You need some heavy-duty classes, like these guys, to even get to the very basics. The linked website is that of a school in Toronto that teaches in total immersion, even for beginners. They start with body language, and you have to learn the kana before day one. After the first eight weeks of the beginner’s course, we were taking notes in kana and building simple sentences (In the afternoon, I rode the train to the store to buy some sushi), but we had very little vocabulary. The next class had opportunities for conversation in Japanese, and theoretically after the first five courses, lasting a year and a half or so, I could have challenged the basic level of the Japanese proficiency test.
Maybe by doing these courses and basically nothing else in my spare time but Japanese-related activities, I could have learned enough to hold my own in conversation in Japanese. We’re talking a year and a half of dedication, not just a lecture twice a week. This isn’t Esperanto here.
I tried the trial of Rosetta Stone to learn some Japanese. God, that program is awful. It just says a sentence and shows you a picture that you’re suppose to match up.

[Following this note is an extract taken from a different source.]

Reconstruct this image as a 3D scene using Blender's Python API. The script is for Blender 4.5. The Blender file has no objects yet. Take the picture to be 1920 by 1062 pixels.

It’s been a while but it showed everything in full Japanese (Hiragana, katakana, and Kanji). That is literally all it does. How am I suppose to learn the syntax, grammar, and other things with no written instruction?
Taking five classes a week at the local university, I do recommend, however. That’s what I’m doing. I’m rather shy, but it’s rather fun interacting with classmates. The semester isn’t even over and I feel I could at least survive in Japan.
Ditto to both of these sentiments. Japanese is complex enough that you’ll gain a smattering of either verbal or reading comprehension, but not both.
I’d concentrate on a few basics of speaking, at least “Excuse me.” and “Sorry, I don’t speak much Japanese.” :~} And start learning the word order: "Are you Japanese?" becomes “You Japan-person are, question?”(I ‘Amedika’-person am)
Oddly enough, my french class twenty years ago and the few Spanish podcasts I’ve heard have helped me be flexible and adjust to different sentence structures.
The rest you’ll pick up there. I listened to a LOT of japanesepod101 podcasts, but luckily was good at gesturing, doodling!(take a notebook), and relying on the patience of storekeepers, waiters and hosts.
Have fun! Hope you can find a good 100 Yen Store (we called it the less-than-a-buck store). Yes, the quality is right up there with our Dollar Stores, but with a lot of fun stuff, like Hello Kitty Surgical Masks and rulers with no numbers (?) and Anime school kits. All for 100 ¥en!
If you use Firefox, you should get the Rikaichan add-on. If you are reading Japanese websites (which, admittedly, will be beyond your level right now, then it is a great help for working out those difficult compounds).
well I’m actually in Japan right now (for two weeks)… I can manage fine just pointing at things to purchase them, and I bought a Pasmo card so I don’t need to work out the subway fares, just put 1000 yen on it and swipe in and swipe out.
Ok well I’ll see how I can go, your right I’ll pick it up when I’m here for 4 months, but I want to have a basic vocabulary down before I get here. If all goes well I may be able to live in Japan for 4 months of every year… Australia for the other 8 months…
I’ve read some good reviews of Japanese Coach for the Nintendo DS; conveniently it also includes a dictionary, and the stylus+touchpad can act as a scribble pad. Some people complain that it contains some errors. Not speaking any Japanese myself, I don’t know whether the errors are significant or not, or whether it contains more errors than comparable learning tools.
(I thought about doing it but decided it was more sensible to brush up on my Spanish instead, being something I can use and practice every day, watch Spanish language TV, spanish newspapers, etc. )
Listening to cd’s in the car is pretty straightforward and if you commute by yourself you can repeat out loud to yourself without being too embarrassed. Basically a 30 minute to hour lesson every day.
2 classes a week with no outside instruction, absolutely no way will you be able to have basic conversational level. Even with outside study, you will basically be spending your first six months learning how to learn Japanese. I had 3 years of 5 day a week Japanese, and I was considered a good student and I wouldn’t say I have basic conversational level, because I’ve never been to Japan outside the airport.
You will do your real learning while you are IN japan, if you avoid only hanging out with english speakers an immerse yourself. But classes to learn the basics so you can absorb what you are exposed to is a good idea. I wouldn’t waste a ton of time with self study, except to memorize vocab words.
Oh wow… Thanks for Kotoba… you can DRAW the kanji shape and it looks it up in the dictionary and gives you english translation… thats simply incredibly useful… and it’s FREE…
Not to be harsh here, but you’ll really have to work to make that happen. I’ve known people who have been living here for years, studying Japanese on the side, and they’re only at perhaps upper basic conversational level. Unless you make studying Japanese a main focus of your 4 months in Japan, you’re going to come away with not more than survival Japanese.